Resolution & Distance
Thermal resolution determines the smallest object you can detect. Our 640×512 sensor captures more detail than entry-level 160×120 or 320×240 cameras. Resolution interacts with flight altitude: flying too high reduces defect detection, flying too low wastes time covering large areas. Professional thermal inspection requires calculating optimal altitude based on sensor specifications and target defect size.
Atmospheric Conditions
Humidity, temperature, and distance between camera and target affect thermal measurement accuracy. Water vapor absorbs infrared radiation, reducing signal strength. Professional thermal cameras compensate for atmospheric absorption, but extreme conditions (fog, rain, high humidity) degrade image quality. West Texas' low humidity creates ideal thermal inspection conditions most of the year.

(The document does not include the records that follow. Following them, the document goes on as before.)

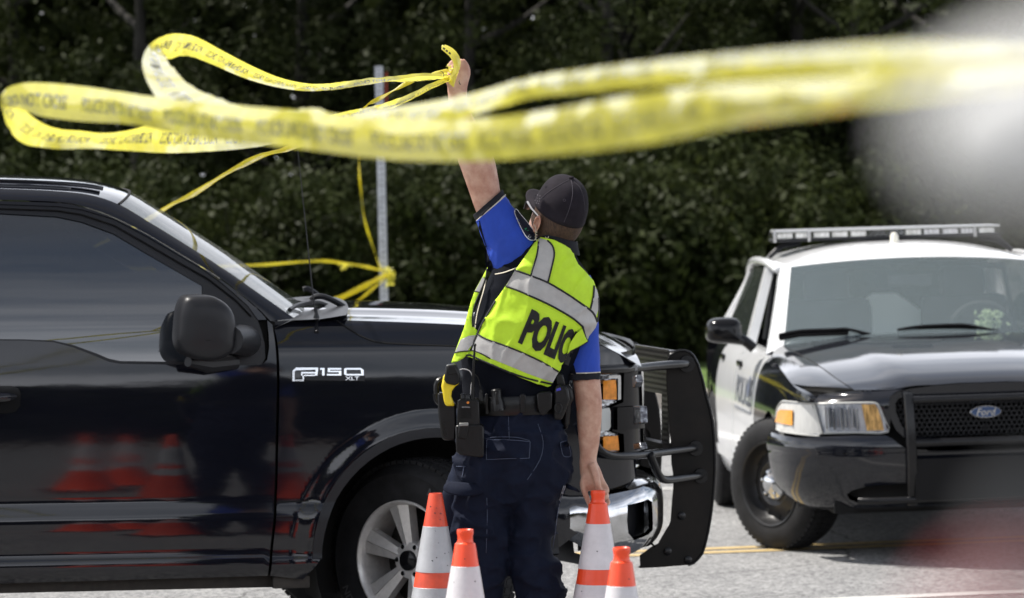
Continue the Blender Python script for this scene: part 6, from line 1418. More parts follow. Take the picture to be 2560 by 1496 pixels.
# ---- vest
vf_rows = [(lerpt(TL, y) , y, lerpt([(585, 1428), (600, 1434), (620, 1440), (640, 1448), (660, 1460), (700, 1488), (740, 1500), (780, 1501), (820, 1494), (860, 1476), (890, 1458), (930, 1436), (960, 1424), (1040, 1424)], y), y, 0.0, -lerpt(TD, y) - 0.012) for y in (588, 605, 625, 650, 680, 720, 760, 800, 840, 880, 920, 955, 990)]
mb = MB(); limb(mb, vf_rows, k=48); vform = mb.build('vest_form', M_vest, off, smooth=180)
crumple(vform, 0.011, 3.6, 8.5, 2.0, sub_=2, skew=0.9); vb = bvh_of(vform); bpy.data.objects.remove(vform)
main = [(1345, 592), (1334, 610), (1319, 632), (1305, 652), (1291, 672), (1277, 695), (1264, 715), (1249, 737), (1233, 757), (1220, 781), (1208, 803), (1196, 827), (1184, 850), (1172, 872), (1161, 890), (1172, 893), (1200, 902), (1230, 914), (1260, 927), (1300, 944), (1340, 959), (1370, 968), (1377, 965), (1383, 955), (1392, 938), (1402, 924), (1404, 914), (1412, 903), (1420, 893), (1426, 878), (1448, 866), (1468, 854), (1472, 842), (1489, 820), (1494, 806), (1498, 776), (1497, 750), (1495, 733), (1484, 702), (1462, 677), (1446, 661), (1437, 643), (1432, 626), (1410, 612), (1385, 600), (1362, 595)]
def vjit(p): return p
vest = decal('hi_vis_vest', main, vb, 0.004, M_vest, off, sp=5, thick=0.003, smooth=60)
frontp = [(1219, 668), (1206, 693), (1187, 727), (1178, 752), (1170, 780), (1160, 820), (1148, 852), (1137, 882), (1128, 907), (1142, 905), (1161, 894), (1175, 874), (1188, 848), (1193, 826), (1182, 816), (1181, 794), (1186, 764), (1203, 724), (1217, 692)]
c2 = MB(); limb(c2, [(1205, 660, 1260, 660, -0.02, .5), (1165, 740, 1260, 740, -0.03, .5), (1140, 840, 1240, 840, -0.04, .5), (1118, 915, 1230, 915, -0.05, .5)], k=32); ff = c2.build('ff', M_vest, off); fb_ = bvh_of(ff); bpy.data.objects.remove(ff)
decal('vest_front', frontp, fb_, 0.0, M_vest, vest, sp=7, thick=0.002, fb=14.17)
decal('reflective_band', [(1207, 692), (1188, 726), (1187, 730), (1200, 730), (1212, 700)], fb_, 0.003, M_silv, vest, sp=7, fb=14.17); stripd('binding', [(1186, 729), (1193, 730), (1201, 731)], 3, fb_, 0.004, M_btrim, vest, fb=14.17)
decal('reflective_band', [(1151, 850), (1137, 882), (1150, 878), (1168, 877), (1181, 862), (1192, 838), (1172, 840)], fb_, 0.003, M_silv, vest, sp=7, fb=14.17)
stripd('binding', [(1136, 883), (1150, 879), (1168, 878), (1178, 877)], 3, fb_, 0.004, M_btrim, vest, fb=14.17)
stripd('binding', [(1217, 672), (1215, 692), (1204, 722), (1187, 762), (1181, 794), (1182, 818)], 3.5, fb_, 0.005, M_btrim, vest, fb=14.17)
T1 = [(1288, 676), (1325, 689), (1368, 706), (1416, 734), (1450, 757), (1478, 777), (1489, 792), (1494, 806)]
B1 = [(1264, 716), (1295, 727), (1325, 740), (1365, 758), (1401, 777), (1435, 798), (1459, 819)]
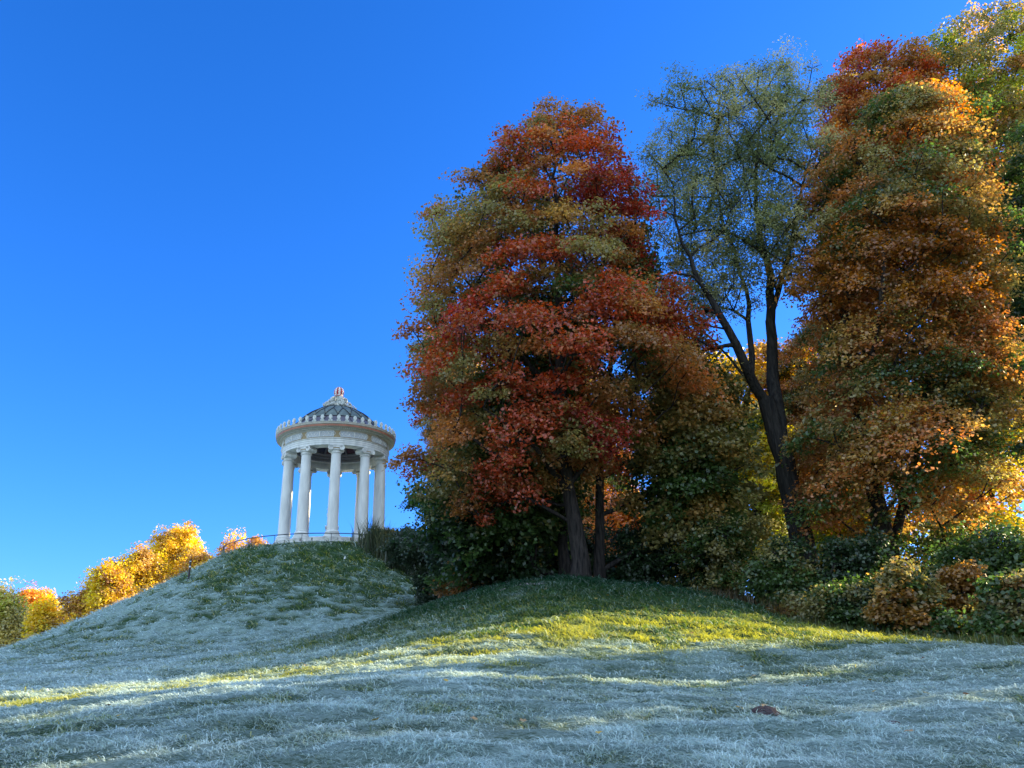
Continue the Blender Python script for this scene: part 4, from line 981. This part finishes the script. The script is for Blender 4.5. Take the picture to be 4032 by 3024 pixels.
# the camera that took the photo renders a clear sky as a deeper blue than the raw model: per channel response
sp = nt.nodes.new('ShaderNodeSeparateColor'); cb = nt.nodes.new('ShaderNodeCombineColor'); L(sky.outputs[0], sp.inputs[0])
def chan(i, g, a):
    p = nt.nodes.new('ShaderNodeMath'); p.operation = 'POWER'; p.inputs[1].default_value = g; L(sp.outputs[i], p.inputs[0])
    m = nt.nodes.new('ShaderNodeMath'); m.operation = 'MULTIPLY'; m.inputs[1].default_value = a; L(p.outputs[0], m.inputs[0]); L(m.outputs[0], cb.inputs[i])
chan(0, 1.5, .169); chan(1, 1.0, .57); chan(2, 1.0, 1.22)
bg = nt.nodes.new('ShaderNodeBackground'); bg.inputs['Strength'].default_value = .086
ow = nt.nodes.new('ShaderNodeOutputWorld'); 
# added fill: paler sky behind the viewer to brighten shade, fading towards the hill
tcw = nt.nodes.new('ShaderNodeTexCoord'); sx = nt.nodes.new('ShaderNodeSeparateXYZ'); L(tcw.outputs['Generated'], sx.inputs[0])
mr = nt.nodes.new('ShaderNodeMapRange'); mr.interpolation_type = 'SMOOTHSTEP'; mr.inputs['From Min'].default_value = .50; mr.inputs['From Max'].default_value = -.15; L(sx.outputs['Y'], mr.inputs['Value'])
mx = nt.nodes.new('ShaderNodeMix'); mx.data_type = 'RGBA'; L(mr.outputs[0], mx.inputs[0]); L(cb.outputs[0], mx.inputs[6]); mx.inputs[7].default_value = (3.3, 4.5, 6.2, 1)
L(mx.outputs[2], bg.inputs[0]); L(bg.outputs[0], ow.inputs[0])
sl = bpy.data.lights.new('sun', 'SUN'); sl.energy = 5.0; sl.angle = R_(.5); sl.color = (1., .85, .50)
so = bpy.data.objects.new('sun', sl); C.objects.link(so)
sd = Vector((sin(R_(SUN_AZ))*cos(R_(SUN_EL)), cos(R_(SUN_AZ))*cos(R_(SUN_EL)), sin(R_(SUN_EL))))
so.rotation_euler = sd.to_track_quat('Z', 'Y').to_euler()
so.location = (60, 40, 40)
sc = bpy.context.scene
sc.view_settings.view_transform = 'Standard'; sc.view_settings.look = 'None'; sc.view_settings.gamma = 1; sc.view_settings.exposure = 1.88
sc.cycles.max_bounces = 6; sc.cycles.diffuse_bounces = 3; sc.cycles.transmission_bounces = 3; sc.cycles.use_denoising = True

Industry Standards & Applications
ASTM C1153
Location of Wet Insulation in Roofing Systems Using Infrared Imaging
- • Survey 2-4 hours after sunset
- • 10°F+ day/night temp differential
- • Clear skies, winds under 15 mph
- • Document moisture probability (qualitative assessment)
IEC 62446-3
Photovoltaic Systems - Outdoor Infrared Thermography
- • Minimum 600 W/m² irradiance
- • Detect 2°C+ variations
- • Perpendicular viewing angle
- • Module-level defect classification
NFPA 70B
Electrical Equipment Maintenance
- • Survey under operational load (>40%)
- • Classify anomalies by severity
- • Safe distance from energized equipment
- • Predictive maintenance scheduling
Common Thermal Inspection Misconceptions
❌ "Thermal cameras see through walls"
No—thermal cameras detect surface temperatures only. They can't see inside closed cavities or through solid barriers. What they detect is heat patterns on surfaces that indicate problems underneath (like wet insulation showing different thermal properties than dry insulation).
❌ "Any thermal camera works for professional inspections"
Consumer-grade cameras lack radiometric data needed for insurance claims and warranty documentation. Standards like ASTM C1153 and IEC 62446-3 require quantitative temperature measurements, not just colorful images.
❌ "Thermal inspections work anytime"
Timing is critical. Roof moisture surveys fail if conducted mid-day (no thermal contrast). Solar inspections fail on cloudy days (insufficient irradiance). Each application has specific weather and timing requirements for reliable results.
❌ "Hotter always means worse"
Context matters. In solar panels, hot spots indicate problems. In roof moisture detection, wet areas stay warmer at night (trapped heat from water's high thermal mass). In electrical systems, hot connections signal impending failure. Understanding what temperature patterns mean requires training and experience.
Why Aerial Thermal Inspection?
Ground-based handheld thermal cameras work well for small areas and spot checks, but aerial thermal mapping offers decisive advantages for large commercial assets:
Complete Coverage
Aerial surveys capture entire roofs, solar arrays, or fields in single missions. Ground surveys miss interior row areas, center sections, and high structures.
GPS Georeferencing
2cm RTK GPS tags every thermal pixel with exact coordinates. Maintenance crews navigate directly to problems without searching or re-locating defects.
Safety
No ladders, scaffolding, or roof access required. Inspect electrical substations from safe distances. Survey slopes and heights impossible for ground crews.
Speed
Survey 100,000+ sq ft roofs in 30 minutes. Inspect 100MW solar farms in 2-3 days instead of weeks. Time savings translate directly to cost savings.